Ketua Komnas HAM, Anis Hidayah, menjelaskan bahwa penyelidikan yang dibuka kembali pada 2013 semakin memperkuat komitmen lembaganya untuk menetapkan kasus Marsinah sebagai pelanggaran HAM berat.

"Dengan status tersebut, perkara ini tetap dapat dibawa ke Pengadilan HAM meski pidana umumnya sudah kedaluwarsa.

Anis menegaskan bahwa negara berkewajiban penuh menghapus segala bentuk kekerasan terhadap perempuan, termasuk memastikan penyelesaian kasus Marsinah tanpa impunitas.

Ketua PSG Unej, Linda Dwi Eriyanti, mengingatkan bahwa perjuangan Marsinah masih relevan karena kondisi buruh perempuan hingga kini belum membaik. Ia menyebut buruh perempuan menghadapi kekerasan berlapis: kekerasan langsung di tempat kerja, kekerasan struktural melalui kebijakan yang tidak berpihak, serta kekerasan kultural yang dilegitimasi oleh sistem patriarki dan kapitalisme.

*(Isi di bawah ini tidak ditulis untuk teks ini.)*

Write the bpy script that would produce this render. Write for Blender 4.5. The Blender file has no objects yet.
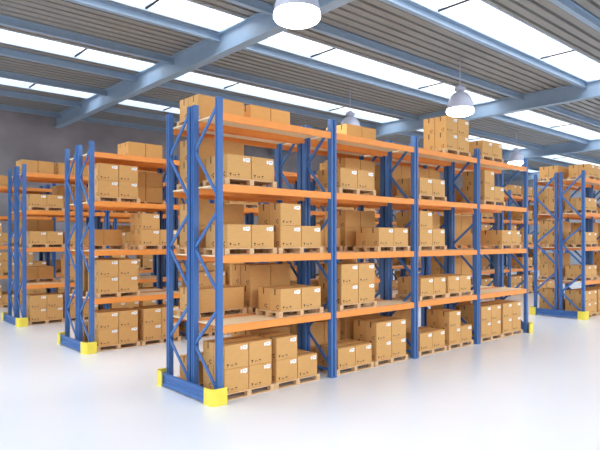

Menurut Linda, buruh perempuan di berbagai sektor masih menerima upah rendah, beban kerja berlebih, pelecehan seksual, hingga union busting. Ancaman kehilangan pekerjaan ketika menuntut hak semakin menekan posisi mereka. Budaya perusahaan yang menempatkan perempuan pada posisi subordinat memperburuk situasi tersebut.

Pada sesi penutup, Linda menawarkan beberapa langkah strategis untuk memperbaiki kondisi buruh perempuan di Indonesia. Ia menekankan perlunya implementasi nyata regulasi terkait pencegahan, penanganan, pelaporan, dan penindakan kekerasan dalam dunia kerja. Ia juga menyoroti pentingnya memastikan penerapan UU Ketenagakerjaan yang menjamin upah layak, melarang sistem kontrak eksploitatif, serta memberikan perlindungan sosial bagi buruh perempuan yang berada dalam posisi rentan secara gender maupun kelas.

Linda juga mendorong kebijakan afirmatif seperti cuti melahirkan berbayar, fasilitas penitipan anak di tempat kerja, serta perlindungan khusus bagi pekerja perempuan. Penguatan serikat pekerja dinilai penting untuk melawan eksploitasi dan menciptakan kondisi kerja yang lebih manusiawi.

Di ranah budaya, Linda menilai perubahan nilai melalui pendidikan dan kampanye publik sangat diperlukan untuk menghapus kekerasan kultural yang menormalisasi diskriminasi. Kesadaran baru yang lebih adil dan berperikemanusiaan diyakini dapat mendorong terciptanya ruang sosial yang aman dan toleran.

Melalui momentum 16 Hari Anti Kekerasan terhadap Perempuan (16 HAKTP) 2025, PSG Unej dan Amnesty International kembali menegaskan bahwa negara harus hadir, mengakhiri impunitas, dan menjamin perlindungan bagi seluruh perempuan.